- [Set problem] Repeat each line of the material exactly.

━━━━━━━━━━

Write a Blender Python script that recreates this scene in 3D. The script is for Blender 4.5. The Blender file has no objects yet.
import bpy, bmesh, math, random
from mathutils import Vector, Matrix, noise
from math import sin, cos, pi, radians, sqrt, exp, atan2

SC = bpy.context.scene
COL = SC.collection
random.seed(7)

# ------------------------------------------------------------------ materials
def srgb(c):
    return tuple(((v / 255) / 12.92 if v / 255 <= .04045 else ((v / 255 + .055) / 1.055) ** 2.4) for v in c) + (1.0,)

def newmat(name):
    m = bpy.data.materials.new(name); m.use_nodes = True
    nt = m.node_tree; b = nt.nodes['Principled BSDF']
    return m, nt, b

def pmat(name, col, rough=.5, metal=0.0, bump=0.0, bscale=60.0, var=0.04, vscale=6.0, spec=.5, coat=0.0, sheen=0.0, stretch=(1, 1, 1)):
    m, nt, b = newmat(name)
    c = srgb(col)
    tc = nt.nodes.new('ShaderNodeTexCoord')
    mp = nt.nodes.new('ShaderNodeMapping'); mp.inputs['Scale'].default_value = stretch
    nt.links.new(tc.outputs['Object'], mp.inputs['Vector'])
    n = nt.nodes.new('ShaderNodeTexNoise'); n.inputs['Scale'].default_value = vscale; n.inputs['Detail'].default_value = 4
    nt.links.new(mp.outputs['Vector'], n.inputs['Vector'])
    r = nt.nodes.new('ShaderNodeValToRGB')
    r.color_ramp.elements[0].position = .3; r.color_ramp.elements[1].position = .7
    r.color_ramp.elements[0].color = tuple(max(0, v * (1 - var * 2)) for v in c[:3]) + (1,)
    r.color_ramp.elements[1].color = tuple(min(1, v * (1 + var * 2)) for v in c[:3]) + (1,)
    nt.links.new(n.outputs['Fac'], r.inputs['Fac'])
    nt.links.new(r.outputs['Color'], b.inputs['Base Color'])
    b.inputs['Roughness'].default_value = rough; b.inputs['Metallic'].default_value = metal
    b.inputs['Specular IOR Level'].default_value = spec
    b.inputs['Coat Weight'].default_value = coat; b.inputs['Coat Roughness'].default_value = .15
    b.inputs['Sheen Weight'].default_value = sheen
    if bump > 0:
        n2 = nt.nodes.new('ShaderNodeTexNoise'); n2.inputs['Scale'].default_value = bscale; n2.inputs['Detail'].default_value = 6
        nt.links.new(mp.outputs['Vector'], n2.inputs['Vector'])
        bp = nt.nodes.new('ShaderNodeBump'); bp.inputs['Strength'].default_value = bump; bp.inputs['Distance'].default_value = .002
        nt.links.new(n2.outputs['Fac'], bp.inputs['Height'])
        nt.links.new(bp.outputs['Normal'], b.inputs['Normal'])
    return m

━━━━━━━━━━

- [Result of this task]
Write a Blender Python script that recreates this scene in 3D. The script is for Blender 4.5. The Blender file has no objects yet.
import bpy, bmesh, math, random
from mathutils import Vector, Matrix, noise
from math import sin, cos, pi, radians, sqrt, exp, atan2

SC = bpy.context.scene
COL = SC.collection
random.seed(7)

# ------------------------------------------------------------------ materials
def srgb(c):
    return tuple(((v / 255) / 12.92 if v / 255 <= .04045 else ((v / 255 + .055) / 1.055) ** 2.4) for v in c) + (1.0,)

def newmat(name):
    m = bpy.data.materials.new(name); m.use_nodes = True
    nt = m.node_tree; b = nt.nodes['Principled BSDF']
    return m, nt, b

def pmat(name, col, rough=.5, metal=0.0, bump=0.0, bscale=60.0, var=0.04, vscale=6.0, spec=.5, coat=0.0, sheen=0.0, stretch=(1, 1, 1)):
    m, nt, b = newmat(name)
    c = srgb(col)
    tc = nt.nodes.new('ShaderNodeTexCoord')
    mp = nt.nodes.new('ShaderNodeMapping'); mp.inputs['Scale'].default_value = stretch
    nt.links.new(tc.outputs['Object'], mp.inputs['Vector'])
    n = nt.nodes.new('ShaderNodeTexNoise'); n.inputs['Scale'].default_value = vscale; n.inputs['Detail'].default_value = 4
    nt.links.new(mp.outputs['Vector'], n.inputs['Vector'])
    r = nt.nodes.new('ShaderNodeValToRGB')
    r.color_ramp.elements[0].position = .3; r.color_ramp.elements[1].position = .7
    r.color_ramp.elements[0].color = tuple(max(0, v * (1 - var * 2)) for v in c[:3]) + (1,)
    r.color_ramp.elements[1].color = tuple(min(1, v * (1 + var * 2)) for v in c[:3]) + (1,)
    nt.links.new(n.outputs['Fac'], r.inputs['Fac'])
    nt.links.new(r.outputs['Color'], b.inputs['Base Color'])
    b.inputs['Roughness'].default_value = rough; b.inputs['Metallic'].default_value = metal
    b.inputs['Specular IOR Level'].default_value = spec
    b.inputs['Coat Weight'].default_value = coat; b.inputs['Coat Roughness'].default_value = .15
    b.inputs['Sheen Weight'].default_value = sheen
    if bump > 0:
        n2 = nt.nodes.new('ShaderNodeTexNoise'); n2.inputs['Scale'].default_value = bscale; n2.inputs['Detail'].default_value = 6
        nt.links.new(mp.outputs['Vector'], n2.inputs['Vector'])
        bp = nt.nodes.new('ShaderNodeBump'); bp.inputs['Strength'].default_value = bump; bp.inputs['Distance'].default_value = .002
        nt.links.new(n2.outputs['Fac'], bp.inputs['Height'])
        nt.links.new(bp.outputs['Normal'], b.inputs['Normal'])
    return m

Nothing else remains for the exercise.